If you have ever felt annoyed by weeds or grass growing in cracks in the pavement, then this technique will work for you. Hold the tool so that the strings are flush with the hard surface and aim for the base of the plant. This will cut it off at the base and spare you a headache.

Additional Tips

Miscellaneous advice

Now that you aren’t scalping your poor lawn, you are going to find that using your weed whacker will be the highlight of your gardening schedule. Before we move on, there are a few tips that you need to keep in mind when using your trimmer.

If you have a "bump feed"-type string trimmer, and your string is beginning to wear down, simply hold the trimmer to the ground, running it at full speed. Allow the string to hit the ground, and it will extend the new string.

Be careful when cutting around trees. If the string slices through the bark, it could kill the tree. The bark of a tree is what protects the channels carrying water to various parts of the tree. Destroy the bark and you could destroy the tree.

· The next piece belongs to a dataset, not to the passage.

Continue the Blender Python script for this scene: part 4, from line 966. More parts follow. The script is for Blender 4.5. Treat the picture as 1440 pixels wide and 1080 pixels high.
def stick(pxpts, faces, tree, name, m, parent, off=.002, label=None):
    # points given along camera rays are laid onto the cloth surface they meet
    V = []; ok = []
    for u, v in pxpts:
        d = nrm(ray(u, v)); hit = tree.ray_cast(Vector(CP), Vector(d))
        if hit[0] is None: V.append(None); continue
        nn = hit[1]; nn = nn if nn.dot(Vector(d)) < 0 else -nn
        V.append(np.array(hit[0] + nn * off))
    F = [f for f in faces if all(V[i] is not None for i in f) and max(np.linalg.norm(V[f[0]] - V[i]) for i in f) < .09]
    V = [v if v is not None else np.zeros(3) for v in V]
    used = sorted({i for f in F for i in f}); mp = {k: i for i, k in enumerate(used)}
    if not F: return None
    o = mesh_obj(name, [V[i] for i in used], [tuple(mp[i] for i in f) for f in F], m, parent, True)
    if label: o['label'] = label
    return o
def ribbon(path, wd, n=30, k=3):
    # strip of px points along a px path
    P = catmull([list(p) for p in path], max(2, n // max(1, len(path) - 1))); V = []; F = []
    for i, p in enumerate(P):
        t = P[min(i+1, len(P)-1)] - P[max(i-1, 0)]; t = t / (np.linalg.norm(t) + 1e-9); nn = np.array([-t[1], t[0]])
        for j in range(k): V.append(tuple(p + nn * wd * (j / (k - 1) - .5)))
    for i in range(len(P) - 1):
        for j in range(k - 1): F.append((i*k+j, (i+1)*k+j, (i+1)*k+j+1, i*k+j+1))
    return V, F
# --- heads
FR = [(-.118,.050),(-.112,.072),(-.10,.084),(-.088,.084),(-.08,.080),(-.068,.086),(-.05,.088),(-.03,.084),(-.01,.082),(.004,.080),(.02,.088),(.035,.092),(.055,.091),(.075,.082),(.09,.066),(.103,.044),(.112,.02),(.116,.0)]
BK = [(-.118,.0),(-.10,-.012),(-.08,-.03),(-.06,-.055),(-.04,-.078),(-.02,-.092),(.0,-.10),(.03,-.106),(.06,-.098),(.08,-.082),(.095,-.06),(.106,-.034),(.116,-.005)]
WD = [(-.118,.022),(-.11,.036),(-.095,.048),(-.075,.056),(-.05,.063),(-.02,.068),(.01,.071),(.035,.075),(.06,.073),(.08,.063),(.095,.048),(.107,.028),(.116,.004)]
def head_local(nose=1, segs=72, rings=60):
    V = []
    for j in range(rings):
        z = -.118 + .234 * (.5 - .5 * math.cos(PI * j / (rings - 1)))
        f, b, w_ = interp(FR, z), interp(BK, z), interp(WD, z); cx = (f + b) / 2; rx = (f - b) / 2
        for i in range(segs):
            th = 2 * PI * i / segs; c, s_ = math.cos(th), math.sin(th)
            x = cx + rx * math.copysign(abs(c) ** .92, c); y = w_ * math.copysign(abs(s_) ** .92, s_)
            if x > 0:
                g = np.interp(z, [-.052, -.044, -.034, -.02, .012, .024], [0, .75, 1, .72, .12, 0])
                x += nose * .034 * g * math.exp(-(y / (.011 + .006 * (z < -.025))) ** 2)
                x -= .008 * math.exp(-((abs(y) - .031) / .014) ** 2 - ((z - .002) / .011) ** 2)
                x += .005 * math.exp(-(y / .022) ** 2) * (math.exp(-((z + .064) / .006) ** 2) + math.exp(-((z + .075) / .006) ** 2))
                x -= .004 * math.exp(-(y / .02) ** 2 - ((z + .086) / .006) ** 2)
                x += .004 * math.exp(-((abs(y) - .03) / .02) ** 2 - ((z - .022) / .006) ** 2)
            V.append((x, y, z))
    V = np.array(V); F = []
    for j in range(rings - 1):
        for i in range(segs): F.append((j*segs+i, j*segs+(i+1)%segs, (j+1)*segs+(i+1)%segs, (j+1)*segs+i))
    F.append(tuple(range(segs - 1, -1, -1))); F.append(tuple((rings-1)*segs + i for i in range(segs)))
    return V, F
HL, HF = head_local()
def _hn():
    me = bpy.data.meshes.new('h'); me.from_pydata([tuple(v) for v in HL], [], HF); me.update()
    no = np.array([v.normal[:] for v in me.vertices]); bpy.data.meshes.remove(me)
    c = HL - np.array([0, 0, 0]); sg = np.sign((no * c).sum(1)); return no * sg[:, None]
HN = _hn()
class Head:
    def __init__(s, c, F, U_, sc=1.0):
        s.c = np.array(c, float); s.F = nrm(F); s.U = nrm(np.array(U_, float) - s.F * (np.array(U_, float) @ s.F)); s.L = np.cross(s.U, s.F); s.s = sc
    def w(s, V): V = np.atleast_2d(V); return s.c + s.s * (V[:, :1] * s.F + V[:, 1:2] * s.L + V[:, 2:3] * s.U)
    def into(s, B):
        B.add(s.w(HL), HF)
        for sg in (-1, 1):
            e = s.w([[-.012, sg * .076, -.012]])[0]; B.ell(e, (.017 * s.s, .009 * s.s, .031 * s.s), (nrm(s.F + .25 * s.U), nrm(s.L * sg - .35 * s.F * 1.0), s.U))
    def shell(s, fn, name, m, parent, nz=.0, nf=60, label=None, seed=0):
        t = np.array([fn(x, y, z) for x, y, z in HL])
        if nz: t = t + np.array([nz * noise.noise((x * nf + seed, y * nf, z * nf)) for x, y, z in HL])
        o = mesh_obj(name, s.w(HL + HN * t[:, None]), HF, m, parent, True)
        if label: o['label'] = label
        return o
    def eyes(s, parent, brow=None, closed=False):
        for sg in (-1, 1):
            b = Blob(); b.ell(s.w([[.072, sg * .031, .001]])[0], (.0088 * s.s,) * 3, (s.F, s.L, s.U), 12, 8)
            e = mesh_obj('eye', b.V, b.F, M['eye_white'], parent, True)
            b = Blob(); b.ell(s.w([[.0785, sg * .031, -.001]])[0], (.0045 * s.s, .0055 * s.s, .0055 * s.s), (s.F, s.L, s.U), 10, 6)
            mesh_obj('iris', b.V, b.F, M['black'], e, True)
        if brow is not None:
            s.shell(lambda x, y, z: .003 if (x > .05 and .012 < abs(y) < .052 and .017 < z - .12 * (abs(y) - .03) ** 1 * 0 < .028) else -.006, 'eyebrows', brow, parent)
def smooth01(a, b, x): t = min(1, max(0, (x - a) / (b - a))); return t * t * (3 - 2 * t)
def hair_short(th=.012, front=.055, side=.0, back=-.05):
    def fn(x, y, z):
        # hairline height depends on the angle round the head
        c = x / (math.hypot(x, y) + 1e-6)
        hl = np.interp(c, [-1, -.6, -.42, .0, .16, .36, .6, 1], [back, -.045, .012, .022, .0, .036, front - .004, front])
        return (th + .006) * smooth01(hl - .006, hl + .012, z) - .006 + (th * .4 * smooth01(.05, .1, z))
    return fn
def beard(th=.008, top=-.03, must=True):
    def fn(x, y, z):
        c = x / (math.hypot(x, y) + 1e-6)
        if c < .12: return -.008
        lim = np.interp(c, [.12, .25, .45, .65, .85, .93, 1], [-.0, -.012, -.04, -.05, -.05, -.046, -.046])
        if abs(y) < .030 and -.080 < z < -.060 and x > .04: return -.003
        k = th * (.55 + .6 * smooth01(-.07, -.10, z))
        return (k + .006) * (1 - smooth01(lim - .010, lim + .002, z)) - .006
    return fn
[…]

How To Restring Your Trimmer

Easier than it seems

Switch off your trimmer and remove the spool from the head. Cut an 8-foot piece of string. Thread the string through the hole in the spool and pull the ends even. Wind the string in the direction of the arrow that is on the head of the spool.

Fasten the ends into the notches that should be at the edge of the spool.

Put the spool back on the head, cut make sure that you thread the ends through the holes on the spinning head. If you have a self-winding head, just feed the string through the spool then rotate the head to wind it up.

Keep in mind that there are different types of trimmers out there. Be sure to read the instruction manual in case there are any special requirements, since each brand is different.

Conclusion

Putting it all together

Always make sure that you keep your safety in check and the safety of others when you’re using the string trimmer. Be careful not to hit the cable if you’re using an electric trimmer and clear the area before you start using the string trimmer.

Using a string trimmer is easy, all you have do is get the hang of it. Once you have mastered the various techniques, you will have the neatest yard around.